*Problem statement*
How does the data below read from its first line through the line containing "SC = bpy.context.scene"? Print those lines exactly.

*Material provided*
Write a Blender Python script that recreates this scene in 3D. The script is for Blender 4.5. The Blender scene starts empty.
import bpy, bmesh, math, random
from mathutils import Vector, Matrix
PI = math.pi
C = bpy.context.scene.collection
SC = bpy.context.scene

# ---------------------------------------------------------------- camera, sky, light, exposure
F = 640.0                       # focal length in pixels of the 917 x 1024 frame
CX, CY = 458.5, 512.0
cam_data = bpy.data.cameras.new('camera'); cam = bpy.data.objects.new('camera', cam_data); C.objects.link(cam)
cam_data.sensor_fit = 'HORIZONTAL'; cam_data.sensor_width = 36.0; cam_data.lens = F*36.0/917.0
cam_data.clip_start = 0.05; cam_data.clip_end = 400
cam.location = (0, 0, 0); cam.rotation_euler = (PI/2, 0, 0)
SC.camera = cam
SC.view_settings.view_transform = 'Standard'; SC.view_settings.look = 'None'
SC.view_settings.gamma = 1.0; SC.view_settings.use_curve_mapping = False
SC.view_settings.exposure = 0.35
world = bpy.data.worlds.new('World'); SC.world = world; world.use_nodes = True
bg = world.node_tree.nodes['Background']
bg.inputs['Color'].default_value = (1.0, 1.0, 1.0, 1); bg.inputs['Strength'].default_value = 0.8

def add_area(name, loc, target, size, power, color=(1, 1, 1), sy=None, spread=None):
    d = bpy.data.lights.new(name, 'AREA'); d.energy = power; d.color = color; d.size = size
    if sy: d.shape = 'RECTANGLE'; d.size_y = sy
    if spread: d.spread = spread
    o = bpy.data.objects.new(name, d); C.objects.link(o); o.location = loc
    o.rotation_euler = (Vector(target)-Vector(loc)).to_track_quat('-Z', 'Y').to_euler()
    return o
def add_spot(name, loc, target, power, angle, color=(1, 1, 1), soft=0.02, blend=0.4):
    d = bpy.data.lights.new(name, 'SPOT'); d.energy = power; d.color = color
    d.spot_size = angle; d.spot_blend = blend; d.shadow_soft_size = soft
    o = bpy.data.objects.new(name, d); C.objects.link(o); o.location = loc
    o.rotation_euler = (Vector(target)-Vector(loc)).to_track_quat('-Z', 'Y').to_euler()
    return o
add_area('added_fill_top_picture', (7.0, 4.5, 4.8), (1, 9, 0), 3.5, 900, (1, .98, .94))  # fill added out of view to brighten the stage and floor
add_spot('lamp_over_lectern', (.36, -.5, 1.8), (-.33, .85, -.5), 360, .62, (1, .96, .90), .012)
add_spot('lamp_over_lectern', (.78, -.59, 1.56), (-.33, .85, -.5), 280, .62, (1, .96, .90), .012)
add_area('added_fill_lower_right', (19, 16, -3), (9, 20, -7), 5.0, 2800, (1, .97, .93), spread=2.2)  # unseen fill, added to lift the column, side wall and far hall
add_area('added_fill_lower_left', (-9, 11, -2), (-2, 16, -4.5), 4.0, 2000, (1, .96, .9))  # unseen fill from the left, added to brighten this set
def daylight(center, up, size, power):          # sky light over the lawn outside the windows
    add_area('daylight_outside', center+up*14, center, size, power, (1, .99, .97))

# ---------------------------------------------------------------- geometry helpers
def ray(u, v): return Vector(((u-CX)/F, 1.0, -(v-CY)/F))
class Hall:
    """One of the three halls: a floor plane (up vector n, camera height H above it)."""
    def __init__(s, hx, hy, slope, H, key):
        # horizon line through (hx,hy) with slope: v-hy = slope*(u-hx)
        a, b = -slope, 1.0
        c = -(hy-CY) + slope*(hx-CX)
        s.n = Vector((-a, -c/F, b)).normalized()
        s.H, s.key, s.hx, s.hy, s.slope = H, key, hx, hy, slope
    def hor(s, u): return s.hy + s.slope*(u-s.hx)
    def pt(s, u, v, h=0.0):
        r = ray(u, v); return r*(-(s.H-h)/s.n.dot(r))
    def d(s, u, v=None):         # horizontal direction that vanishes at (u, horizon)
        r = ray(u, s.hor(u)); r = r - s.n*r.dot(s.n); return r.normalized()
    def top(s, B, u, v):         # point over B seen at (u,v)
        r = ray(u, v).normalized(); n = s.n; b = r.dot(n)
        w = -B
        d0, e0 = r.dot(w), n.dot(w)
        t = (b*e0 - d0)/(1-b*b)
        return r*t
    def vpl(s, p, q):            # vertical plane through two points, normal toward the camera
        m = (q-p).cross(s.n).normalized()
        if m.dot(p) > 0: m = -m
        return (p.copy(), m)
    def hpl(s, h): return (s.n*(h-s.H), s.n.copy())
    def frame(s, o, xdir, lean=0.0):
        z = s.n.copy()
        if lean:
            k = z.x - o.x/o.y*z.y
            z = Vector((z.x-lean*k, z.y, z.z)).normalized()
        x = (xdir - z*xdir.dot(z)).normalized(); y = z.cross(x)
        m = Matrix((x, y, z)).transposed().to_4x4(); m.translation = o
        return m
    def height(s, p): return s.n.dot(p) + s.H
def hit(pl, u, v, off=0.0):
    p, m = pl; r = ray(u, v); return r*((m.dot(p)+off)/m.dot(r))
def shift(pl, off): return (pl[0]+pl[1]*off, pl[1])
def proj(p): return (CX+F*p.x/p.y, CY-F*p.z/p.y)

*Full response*
Write a Blender Python script that recreates this scene in 3D. The script is for Blender 4.5. The Blender scene starts empty.
import bpy, bmesh, math, random
from mathutils import Vector, Matrix
PI = math.pi
C = bpy.context.scene.collection
SC = bpy.context.scene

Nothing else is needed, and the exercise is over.